Ramallah-based Palestinian media joined in the criticism with a quote from a third-year student named Tahrir, who said that had she wanted to abide by the Islamic dress code, she would have gone to the more conservative Islamic University.

This exchange actually reveals what many call the Islamization or the “Hamasization” of Palestinian institutions in Gaza. While the Islamic University was always closely affiliated with the Islamist movement, Al Aqsa University was known as less Islamic and closer to the PLO’s nationalist political line. When the Ramallah leadership lost control of Gaza, then-university president Ali Zeidan was among those pro-Fatah leaders who left Gaza for Ramallah. He is now the minister of transportation in the Salam Fayyad government. Agha, who was appointed by Hamas to replace Zeidan, was delegated the responsibility of this so-called Islamization process. No doubt the process was part of a campaign pushed by the Al Awqaf Ministry in the Hamas government.

For its part, the PLO has also added its voice against the attempt to introduce a conservative dress code.

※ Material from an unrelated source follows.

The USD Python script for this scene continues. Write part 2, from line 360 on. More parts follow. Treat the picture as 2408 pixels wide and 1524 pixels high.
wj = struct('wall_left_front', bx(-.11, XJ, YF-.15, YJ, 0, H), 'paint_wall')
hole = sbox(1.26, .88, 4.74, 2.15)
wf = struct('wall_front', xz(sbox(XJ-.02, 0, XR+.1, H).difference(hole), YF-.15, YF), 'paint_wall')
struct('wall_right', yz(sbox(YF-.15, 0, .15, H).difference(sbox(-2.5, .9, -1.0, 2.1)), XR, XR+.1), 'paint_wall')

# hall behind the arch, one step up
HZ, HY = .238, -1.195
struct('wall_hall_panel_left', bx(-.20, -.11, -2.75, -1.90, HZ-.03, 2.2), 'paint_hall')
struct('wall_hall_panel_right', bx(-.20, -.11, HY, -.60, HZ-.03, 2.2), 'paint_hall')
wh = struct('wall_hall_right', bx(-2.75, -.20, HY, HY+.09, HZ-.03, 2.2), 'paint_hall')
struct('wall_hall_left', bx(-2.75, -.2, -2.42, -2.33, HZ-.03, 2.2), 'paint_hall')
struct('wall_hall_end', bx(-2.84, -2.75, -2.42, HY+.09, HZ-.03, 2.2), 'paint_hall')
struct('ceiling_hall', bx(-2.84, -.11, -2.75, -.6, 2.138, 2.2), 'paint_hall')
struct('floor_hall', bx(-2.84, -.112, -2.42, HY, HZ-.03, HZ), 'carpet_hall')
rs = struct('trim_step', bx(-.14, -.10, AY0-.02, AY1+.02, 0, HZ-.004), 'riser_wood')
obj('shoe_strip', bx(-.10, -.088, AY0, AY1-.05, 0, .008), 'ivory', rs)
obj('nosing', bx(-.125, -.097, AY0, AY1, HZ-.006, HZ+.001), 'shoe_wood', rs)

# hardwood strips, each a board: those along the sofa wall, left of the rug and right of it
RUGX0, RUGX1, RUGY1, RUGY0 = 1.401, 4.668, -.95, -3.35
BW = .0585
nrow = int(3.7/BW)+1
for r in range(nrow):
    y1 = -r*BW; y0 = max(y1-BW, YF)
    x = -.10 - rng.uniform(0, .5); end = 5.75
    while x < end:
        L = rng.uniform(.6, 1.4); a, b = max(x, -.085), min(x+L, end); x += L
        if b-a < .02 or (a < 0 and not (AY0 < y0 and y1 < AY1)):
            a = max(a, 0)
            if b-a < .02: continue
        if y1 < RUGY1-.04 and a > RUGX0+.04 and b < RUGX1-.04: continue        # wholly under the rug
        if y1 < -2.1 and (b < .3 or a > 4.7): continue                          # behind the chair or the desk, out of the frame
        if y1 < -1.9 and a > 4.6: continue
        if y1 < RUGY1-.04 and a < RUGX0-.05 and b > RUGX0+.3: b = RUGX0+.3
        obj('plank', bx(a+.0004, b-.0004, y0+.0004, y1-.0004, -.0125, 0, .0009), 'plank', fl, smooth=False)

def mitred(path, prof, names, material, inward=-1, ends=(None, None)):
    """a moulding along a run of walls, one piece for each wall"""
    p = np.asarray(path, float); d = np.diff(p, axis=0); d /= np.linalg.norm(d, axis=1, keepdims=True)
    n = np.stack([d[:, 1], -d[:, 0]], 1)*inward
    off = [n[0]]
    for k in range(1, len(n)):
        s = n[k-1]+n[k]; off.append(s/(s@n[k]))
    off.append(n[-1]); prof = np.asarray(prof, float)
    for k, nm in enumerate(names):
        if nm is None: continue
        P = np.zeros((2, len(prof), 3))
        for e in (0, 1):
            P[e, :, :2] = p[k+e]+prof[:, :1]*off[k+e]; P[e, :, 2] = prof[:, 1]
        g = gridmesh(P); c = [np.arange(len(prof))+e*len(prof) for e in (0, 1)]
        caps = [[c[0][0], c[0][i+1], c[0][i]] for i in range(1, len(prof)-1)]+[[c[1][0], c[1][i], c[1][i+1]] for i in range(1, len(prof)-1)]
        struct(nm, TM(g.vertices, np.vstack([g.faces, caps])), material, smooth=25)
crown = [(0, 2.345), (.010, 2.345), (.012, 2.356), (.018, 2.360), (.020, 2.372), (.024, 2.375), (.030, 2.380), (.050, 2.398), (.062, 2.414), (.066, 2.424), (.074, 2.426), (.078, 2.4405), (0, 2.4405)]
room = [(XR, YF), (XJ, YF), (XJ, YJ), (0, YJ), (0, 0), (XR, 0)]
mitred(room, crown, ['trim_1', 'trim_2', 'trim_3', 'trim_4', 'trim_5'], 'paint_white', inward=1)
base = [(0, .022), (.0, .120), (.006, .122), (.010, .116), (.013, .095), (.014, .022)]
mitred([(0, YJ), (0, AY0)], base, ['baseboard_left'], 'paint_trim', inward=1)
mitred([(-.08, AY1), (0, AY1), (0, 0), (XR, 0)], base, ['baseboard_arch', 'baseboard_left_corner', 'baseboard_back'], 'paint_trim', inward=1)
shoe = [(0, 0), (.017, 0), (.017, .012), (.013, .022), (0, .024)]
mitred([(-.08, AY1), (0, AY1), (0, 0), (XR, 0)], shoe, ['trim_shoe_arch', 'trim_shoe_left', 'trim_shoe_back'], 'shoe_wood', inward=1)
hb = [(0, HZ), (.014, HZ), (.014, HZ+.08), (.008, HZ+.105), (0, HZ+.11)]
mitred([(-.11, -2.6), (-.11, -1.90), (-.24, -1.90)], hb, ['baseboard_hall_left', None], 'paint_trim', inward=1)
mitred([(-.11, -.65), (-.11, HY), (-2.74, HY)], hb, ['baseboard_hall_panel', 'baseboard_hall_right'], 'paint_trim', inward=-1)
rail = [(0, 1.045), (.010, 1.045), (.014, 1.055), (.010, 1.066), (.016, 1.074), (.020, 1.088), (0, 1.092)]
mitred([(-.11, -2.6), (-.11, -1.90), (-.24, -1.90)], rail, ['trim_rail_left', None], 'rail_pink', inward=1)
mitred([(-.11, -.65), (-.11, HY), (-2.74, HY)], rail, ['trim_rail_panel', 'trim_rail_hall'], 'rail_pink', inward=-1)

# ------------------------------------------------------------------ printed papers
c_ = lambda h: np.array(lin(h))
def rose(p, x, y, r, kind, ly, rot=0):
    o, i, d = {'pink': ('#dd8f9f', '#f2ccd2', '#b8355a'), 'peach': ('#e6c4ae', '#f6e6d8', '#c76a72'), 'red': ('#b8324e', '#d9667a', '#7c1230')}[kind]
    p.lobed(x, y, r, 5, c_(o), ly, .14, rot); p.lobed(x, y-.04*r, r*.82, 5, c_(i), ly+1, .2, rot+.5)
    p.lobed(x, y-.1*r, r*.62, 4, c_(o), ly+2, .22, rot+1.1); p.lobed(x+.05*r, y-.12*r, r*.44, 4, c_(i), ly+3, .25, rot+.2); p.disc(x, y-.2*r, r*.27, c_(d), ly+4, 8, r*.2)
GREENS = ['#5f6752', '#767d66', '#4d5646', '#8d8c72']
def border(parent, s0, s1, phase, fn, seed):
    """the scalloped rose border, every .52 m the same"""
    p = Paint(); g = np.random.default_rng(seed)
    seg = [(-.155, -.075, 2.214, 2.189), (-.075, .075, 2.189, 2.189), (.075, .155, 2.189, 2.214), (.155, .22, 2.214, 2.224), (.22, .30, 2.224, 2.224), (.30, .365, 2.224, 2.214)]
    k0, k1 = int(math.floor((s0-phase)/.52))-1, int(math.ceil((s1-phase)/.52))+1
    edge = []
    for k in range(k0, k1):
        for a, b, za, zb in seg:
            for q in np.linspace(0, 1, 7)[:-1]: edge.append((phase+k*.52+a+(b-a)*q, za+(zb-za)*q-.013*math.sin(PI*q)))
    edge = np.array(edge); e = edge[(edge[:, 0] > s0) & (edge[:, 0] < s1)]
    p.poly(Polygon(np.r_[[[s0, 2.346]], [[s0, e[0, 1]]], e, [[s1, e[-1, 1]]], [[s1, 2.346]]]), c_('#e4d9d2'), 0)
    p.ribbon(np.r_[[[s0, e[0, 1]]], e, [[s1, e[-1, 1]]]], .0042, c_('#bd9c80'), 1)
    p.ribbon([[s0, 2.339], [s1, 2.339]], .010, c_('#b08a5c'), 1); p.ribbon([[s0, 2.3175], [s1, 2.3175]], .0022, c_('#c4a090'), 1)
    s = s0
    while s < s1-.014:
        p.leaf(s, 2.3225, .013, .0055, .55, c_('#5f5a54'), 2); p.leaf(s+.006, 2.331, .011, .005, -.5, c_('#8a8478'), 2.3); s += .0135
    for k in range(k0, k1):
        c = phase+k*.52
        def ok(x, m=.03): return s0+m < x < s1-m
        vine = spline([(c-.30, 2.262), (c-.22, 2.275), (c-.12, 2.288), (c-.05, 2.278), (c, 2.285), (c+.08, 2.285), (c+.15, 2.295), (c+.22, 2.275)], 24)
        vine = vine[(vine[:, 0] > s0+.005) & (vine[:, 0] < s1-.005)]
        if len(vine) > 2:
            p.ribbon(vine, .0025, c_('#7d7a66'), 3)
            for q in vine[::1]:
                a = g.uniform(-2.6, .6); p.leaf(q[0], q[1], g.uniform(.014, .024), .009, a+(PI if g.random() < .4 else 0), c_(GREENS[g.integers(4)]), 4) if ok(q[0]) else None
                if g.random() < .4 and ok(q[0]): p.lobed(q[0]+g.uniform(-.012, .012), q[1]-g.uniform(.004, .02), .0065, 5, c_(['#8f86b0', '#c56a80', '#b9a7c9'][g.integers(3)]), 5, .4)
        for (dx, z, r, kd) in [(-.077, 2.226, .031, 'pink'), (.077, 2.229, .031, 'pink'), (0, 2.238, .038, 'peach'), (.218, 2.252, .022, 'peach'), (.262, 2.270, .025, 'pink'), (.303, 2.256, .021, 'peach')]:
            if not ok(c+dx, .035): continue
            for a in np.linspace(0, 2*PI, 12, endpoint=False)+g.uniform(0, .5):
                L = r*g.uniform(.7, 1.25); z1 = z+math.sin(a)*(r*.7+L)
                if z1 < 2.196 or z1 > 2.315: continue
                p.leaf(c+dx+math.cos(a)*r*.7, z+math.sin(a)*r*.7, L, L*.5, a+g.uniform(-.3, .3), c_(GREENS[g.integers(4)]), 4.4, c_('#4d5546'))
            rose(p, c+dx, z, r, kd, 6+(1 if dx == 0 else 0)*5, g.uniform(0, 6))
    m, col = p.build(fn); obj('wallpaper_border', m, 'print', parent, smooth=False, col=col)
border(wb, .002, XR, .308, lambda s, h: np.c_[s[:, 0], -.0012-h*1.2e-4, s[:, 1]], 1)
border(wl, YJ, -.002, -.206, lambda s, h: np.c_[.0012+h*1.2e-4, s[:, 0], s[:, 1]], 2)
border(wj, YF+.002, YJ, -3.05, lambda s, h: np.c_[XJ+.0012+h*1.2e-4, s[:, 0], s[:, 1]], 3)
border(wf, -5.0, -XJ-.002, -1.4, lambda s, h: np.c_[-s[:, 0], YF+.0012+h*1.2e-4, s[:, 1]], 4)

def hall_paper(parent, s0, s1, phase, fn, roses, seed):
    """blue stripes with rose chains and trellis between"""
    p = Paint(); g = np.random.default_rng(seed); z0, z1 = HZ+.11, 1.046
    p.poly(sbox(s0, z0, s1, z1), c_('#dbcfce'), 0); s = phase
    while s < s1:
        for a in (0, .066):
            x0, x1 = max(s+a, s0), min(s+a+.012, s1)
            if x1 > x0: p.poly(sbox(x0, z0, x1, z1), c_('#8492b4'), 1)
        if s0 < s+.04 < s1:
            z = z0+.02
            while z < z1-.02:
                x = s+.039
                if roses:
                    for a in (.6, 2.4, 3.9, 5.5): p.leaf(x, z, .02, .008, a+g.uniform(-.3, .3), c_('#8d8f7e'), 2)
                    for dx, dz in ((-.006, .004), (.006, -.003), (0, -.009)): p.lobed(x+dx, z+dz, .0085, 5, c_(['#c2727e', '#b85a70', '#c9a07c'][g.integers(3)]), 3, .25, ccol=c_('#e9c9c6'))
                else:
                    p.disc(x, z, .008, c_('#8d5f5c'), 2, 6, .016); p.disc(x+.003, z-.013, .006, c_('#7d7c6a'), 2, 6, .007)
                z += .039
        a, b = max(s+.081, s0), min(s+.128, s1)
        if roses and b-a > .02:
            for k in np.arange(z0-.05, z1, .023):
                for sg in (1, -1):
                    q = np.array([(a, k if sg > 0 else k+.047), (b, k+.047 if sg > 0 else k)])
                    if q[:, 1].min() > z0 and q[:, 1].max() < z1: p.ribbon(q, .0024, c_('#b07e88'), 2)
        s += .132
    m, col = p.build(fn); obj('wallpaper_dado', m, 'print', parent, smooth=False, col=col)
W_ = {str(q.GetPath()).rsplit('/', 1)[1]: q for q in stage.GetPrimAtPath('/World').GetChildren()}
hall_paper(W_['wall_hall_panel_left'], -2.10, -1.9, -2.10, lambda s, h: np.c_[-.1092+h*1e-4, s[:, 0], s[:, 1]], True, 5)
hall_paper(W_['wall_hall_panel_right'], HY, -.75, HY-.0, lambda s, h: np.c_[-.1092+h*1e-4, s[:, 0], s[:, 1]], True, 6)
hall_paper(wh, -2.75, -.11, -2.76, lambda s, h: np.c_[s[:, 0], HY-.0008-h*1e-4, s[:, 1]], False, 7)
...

The Cultural and Information Department of the PLO, headed by Hanan Ashrawi, slammed the university’s decision as being Taliban-like. The statement said that the decision violates both human rights and Islamic teachings.

The PLO said that the decision is also against the university’s mission, which was founded to develop society, and condemned the verbal and physical violence reportedly faced by female students for not adhering to the dress code.

It is hard to discern whether the eruption of this social problem is connected to attempts to reconcile the secular PLO and the religious Hamas. Some expect that once such a reconciliation is carried out and followed by elections, the social power of the Islamists will weaken, prompting a push to establish Islamic cultural mores that can’t be reversed.

Others predict that the pressure exerted on the university’s board of trustees reflects the divide within Hamas, which is worried about losing power as reconciliation efforts move ahead. For this school of thought, the dress-code decision was an attempt to scuttle the reconciliation talks by creating a side issue that they knew will surely elicit a strong response from less-religious circles in Gaza and the PLO-dominated powers in Ramallah.

Whatever the reason, this social controversy will add to an ever-growing list of problems that the leaders of Hamas and the PLO will have to confront as they move into the implementation phase of the reconciliation process.